Bingo! Folks are more than willing to let you find them a parking spot in a busy lot, but when they want to leave (especially if, as the OP admits, they may have had a few drinks), they’re not going to listen to you. “Some kid is gonna tell me I have to wait while he lets that other row go? No way!” And he’s off in a different direction, even thumping over curbs sometimes in his quest for an exit. Folks got impatient and frustrated with anything that stood in their way: a barrier, a fence, a kid in an orange vest. So, for our own safety, we cleared out.

The best (and maybe only) way to speed up exits is to remove constraints. Usually problems arew caused by something like a left turn onto a major road. Getting a cop to direct traffic can help immensely here.

Merging may seem slow but it’s not inefficient in terms of the total # of cars.

About eight years ago my then lass, SiL & BiL went to the RHS Garden Show at Hampton Court.

Parking was Ok, in a ruddy great field with attendants waving around.
Leaving was a different matter, all the cars went up the lanes to one exit, it was a total snarl up. I walked up to find out what the problem was, it was police and attendants misdirecting the traffic.

I then started sniffing round at the fences looking for weak spots or potential exits. At the farthest end from the entrance/exit I spotted a guy doing the same thing, I also found a gate guarded by a small female attendant in a yellow plastic jacket. She seemed to be Italian, with a poor command of English - so I glared her out, opened the gate while the other guy rushed back to his car. I then started back to our car, directing drivers to the exit.

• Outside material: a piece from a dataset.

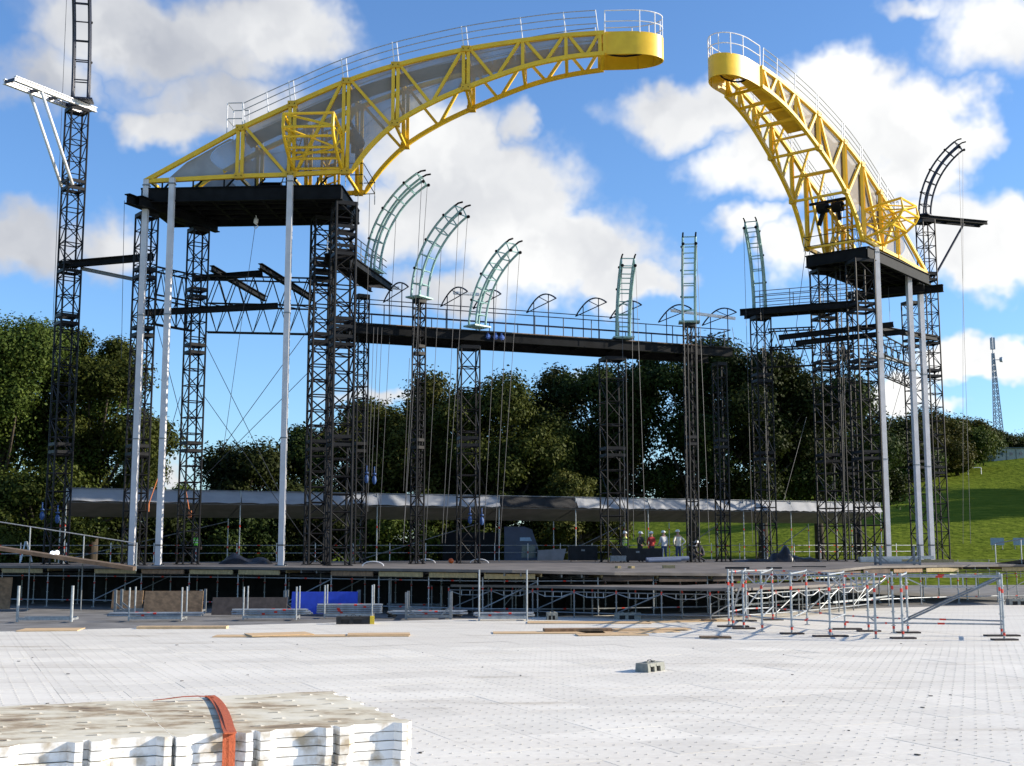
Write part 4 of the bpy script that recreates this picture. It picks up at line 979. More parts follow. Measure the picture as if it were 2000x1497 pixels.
# ------------------------------------------------------------------ stack of floor panels in the foreground
def build_stack():
    ZT = 1.5; c0 = atZ(797, 1412, ZT); dl = (atZ(0, 1462, ZT) - c0); dl.z = 0; dl.normalize()      # along the front edge, to the left
    db = Vector((dl.y, -dl.x, 0)); db = db if db.y > 0 else -db                                          # away from the camera
    st = thing('panel_stack', 'strapped stack of dirty white floor panels in the left foreground', 'panel stack', (c0 + dl * 1.6 + db * 1.0) - Vector((0, 0, ZT + .0)))
    top = bpy.data.materials.new('dirty_panel'); top.use_nodes = True; t = top.node_tree; b = t.nodes['Principled BSDF']; n = t.nodes.new; l = t.links.new
    geo = n('ShaderNodeNewGeometry'); sp = n('ShaderNodeSeparateXYZ'); l(geo.outputs['True Normal'], sp.inputs[0])
    tc = n('ShaderNodeTexCoord'); mp = n('ShaderNodeMapping'); mp.inputs['Rotation'].default_value = (0, 0, -math.atan2(-dl.y, -dl.x)); mp.inputs['Scale'].default_value = (1.0, 2.0, 3); l(tc.outputs['Object'], mp.inputs[0])
    n1 = n('ShaderNodeTexNoise'); n1.inputs['Scale'].default_value = 2.0; n1.inputs['Detail'].default_value = 10; n1.inputs['Roughness'].default_value = .72; l(mp.outputs[0], n1.inputs['Vector'])
    cr = n('ShaderNodeValToRGB'); e = cr.color_ramp.elements; e[0].position = .40; e[0].color = (.70, .65, .52, 1); e[1].position = .78; e[1].color = (.11, .07, .035, 1)
    for ps, cc in ((.54, (.60, .54, .40, 1)), (.64, (.38, .29, .18, 1))): x = cr.color_ramp.elements.new(ps); x.color = cc
    n0 = n('ShaderNodeTexNoise'); n0.inputs['Scale'].default_value = .75; n0.inputs['Detail'].default_value = 3; l(mp.outputs[0], n0.inputs['Vector'])
    ad = n('ShaderNodeMath'); ad.operation = 'MULTIPLY_ADD'; ad.inputs[1].default_value = .75; l(n0.outputs['Fac'], ad.inputs[0]); sb_ = n('ShaderNodeMath'); sb_.operation = 'SUBTRACT'; sb_.inputs[1].default_value = .36; l(n1.outputs['Fac'], sb_.inputs[0]); l(sb_.outputs[0], ad.inputs[2]); l(ad.outputs[0], cr.inputs[0])
    n2 = n('ShaderNodeTexNoise'); n2.inputs['Scale'].default_value = 7; n2.inputs['Detail'].default_value = 8; l(tc.outputs['Object'], n2.inputs['Vector'])
    c2 = n('ShaderNodeValToRGB'); c2.color_ramp.elements[0].position = .48; c2.color_ramp.elements[0].color = (.80, .80, .78, 1); c2.color_ramp.elements[1].position = .68; c2.color_ramp.elements[1].color = (.42, .35, .25, 1); l(n2.outputs['Fac'], c2.inputs[0])
    up = n('ShaderNodeMath'); up.operation = 'GREATER_THAN'; up.inputs[1].default_value = .8; l(sp.outputs['Z'], up.inputs[0])
    mx = n('ShaderNodeMix'); mx.data_type = 'RGBA'; l(up.outputs[0], mx.inputs['Factor']); l(c2.outputs[0], mx.inputs['A']); l(cr.outputs[0], mx.inputs['B']); l(mx.outputs['Result'], b.inputs['Base Color']); b.inputs['Roughness'].default_value = .7
    bp = n('ShaderNodeBump'); bp.inputs['Strength'].default_value = .25; bp.inputs['Distance'].default_value = .02; l(n2.outputs['Fac'], bp.inputs['Height']); l(bp.outputs[0], b.inputs['Normal'])
    th = .071; WD = 2.25
    # outline with interlocking lugs along front and right edges
    def edge_front(x0, x1, pitch=.62):
        """x from right (0) to left; lugs stick out of the front edge; returns (x, y) with y<0 proud"""
        pts = []; x = x0
        while x < x1 - .01:
            seg = [(x, -.07), (x + .055, -.075), (x + .10, -.0), (x + .42, .015), (x + .49, -.075), (x + .565, -.075), (x + .575, .03), (x + .615, .03)]
            pts += [(a, b) for a, b in seg if a < x1]; x += pitch
        pts.append((x1, -.04)); return pts
    cols = ((0.0, 1.82), (1.835, 3.68), (3.695, 5.5))
    for ci, (x0, x1) in enumerate(cols):
        for k in range(21):
            z1 = ZT - k * th + (.006 if ci == 1 else 0); z0 = z1 - th + .006
            jx, jy = random.uniform(-.008, .008), random.uniform(-.012, .012)
            front = edge_front(x0, x1)
            side = [(x1, WD)] + [(x1 - (x1 - x0) * i / 6, WD + (.05 if i % 2 else 0)) for i in range(1, 7)]
            if ci == 0:
                rs = []
                y = WD
                while y > .1:
                    rs += [(x0, y), (x0 - .05, y - .02), (x0 - .05, y - .14), (x0, y - .20)]; y -= .42
                side = side[:-1] + rs
            pl = [(x + jx, y + jy) for x, y in front + side]
            m = MB(); P = [c0 + dl * x + db * (y + .07) for x, y in pl]; lo = [Vector((p.x, p.y, z0)) for p in P]; hi = [Vector((p.x, p.y, z1)) for p in P]
            m.poly(hi[::-1]); m.poly(lo)
            for i in range(len(P)): j = (i + 1) % len(P); m.quad(lo[j], lo[i], hi[i], hi[j])
            o = m.build('floor_panel', top, st)
            if k == 0:
                m = MB()
                for i in range(int((x1 - x0) / .31)):
                    for j in range(6):
                        c = c0 + dl * (x0 + .22 + i * .31 + .05 * (j % 2)) + db * (.30 + j * .36); c.z = z1
                        a, bb = dl * -.04, db * .007
                        m.quad(c - a - bb + Vector((0, 0, .004)), c + a - bb + Vector((0, 0, .004)), c + a + bb + Vector((0, 0, .004)), c - a + bb + Vector((0, 0, .004)), 1)
                        e0 = c + a; e1 = c + a * 1.8
                        m.poly([e0 - bb + Vector((0, 0, .010)), e1 - bb + Vector((0, 0, .002)), e1 + bb + Vector((0, 0, .002)), e0 + bb + Vector((0, 0, .010))], 0)
                        m.poly([e0 - bb, e1 - bb, e0 - bb + Vector((0, 0, .010))], 0)
                m.build('clip_slots', [FLOORM, mat('slot_black', (.03, .03, .03), .8)], o, kind='stuff')
    # orange webbing strap over the stack
    xs = 1.37
    sm = mat('orange_webbing', (.46, .10, .035), .75, 0, .15, 30, bump=.3, bscale=80)
    def strap(xa, xb, w, lift, name):
        m = MB(); pa, pb = [], []
        prof = [(WD + .10, -.4), (WD + .09, .01)] + [(WD - .15 - k * (WD - .1) / 8, .012 + lift * math.sin(math.pi * k / 8)) for k in range(9)] + [(-.005, .008), (-.012, -.05), (-.012, -.8), (-.012, -1.45)]
        for i, (y, z) in enumerate(prof):
            f = min(1, max(0, (WD - y) / WD)); x = xb + (xa - xb) * f ** 1.3
            p = c0 + dl * x + db * y + Vector((0, 0, z)); pa.append(p); pb.append(p + dl * w)
        m.strip(pa, pb); o = m.build(name, sm, st); md = o.modifiers.new('thick', 'SOLIDIFY'); md.thickness = .005
    strap(xs, xs - .30, .068, .012, 'strap'); strap(xs + .045, xs - .26, .05, .004, 'strap')
    m = MB(); q0 = c0 + dl * (xs - .22) + db * (WD - .2) + Vector((0, 0, .03)); pp = [q0 + dl * t + db * (t * .25) + Vector((0, 0, .012 * math.sin(t * 9) - .012 * t)) for t in (0, .12, .25, .4, .5)]
    m.strip(pp, [p + db * (.055 - .008 * i) for i, p in enumerate(pp)]); m.build('strap_tail', sm, st).modifiers.new('thick', 'SOLIDIFY').thickness = .005
build_stack()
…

Cars piled out of that gate - within minutes we were off.

The interesting thing is that if it had been a racetrack, Henley or a rugby match, someone would have driven a 4x4 through the wooden fence or a bunch of guys would have kicked down a section. Of several thousand cars, only two people had the sense to find another way out - the rest just sat in queues like cattle.

It says something about people who go to flower shows.

Worked for CCS Parking, which did most Rutgers events and the US Open (golf) in addtition to quite a few music festivals. The contract negotiated stipulated a certain amount of people to do the get-in, then roughly 10% for the get-out. The idea is that people are like sheep, and they can follow each other out.

That being said, we’d have people set up as 1 or 2 to a lot on the way out, funneling traffic towards the obvious exit. After an hour there’s hardly anybody, so we pack up and leave.
The wage for the parking guys was $8/hr, 10/hr for managers. Rutgers games were charging $10 or so a car. That’s in cash. How much do you think the company made. It’s disgusting. Can’t believe we attendants were actually honest. I should’ve ripped them off big time.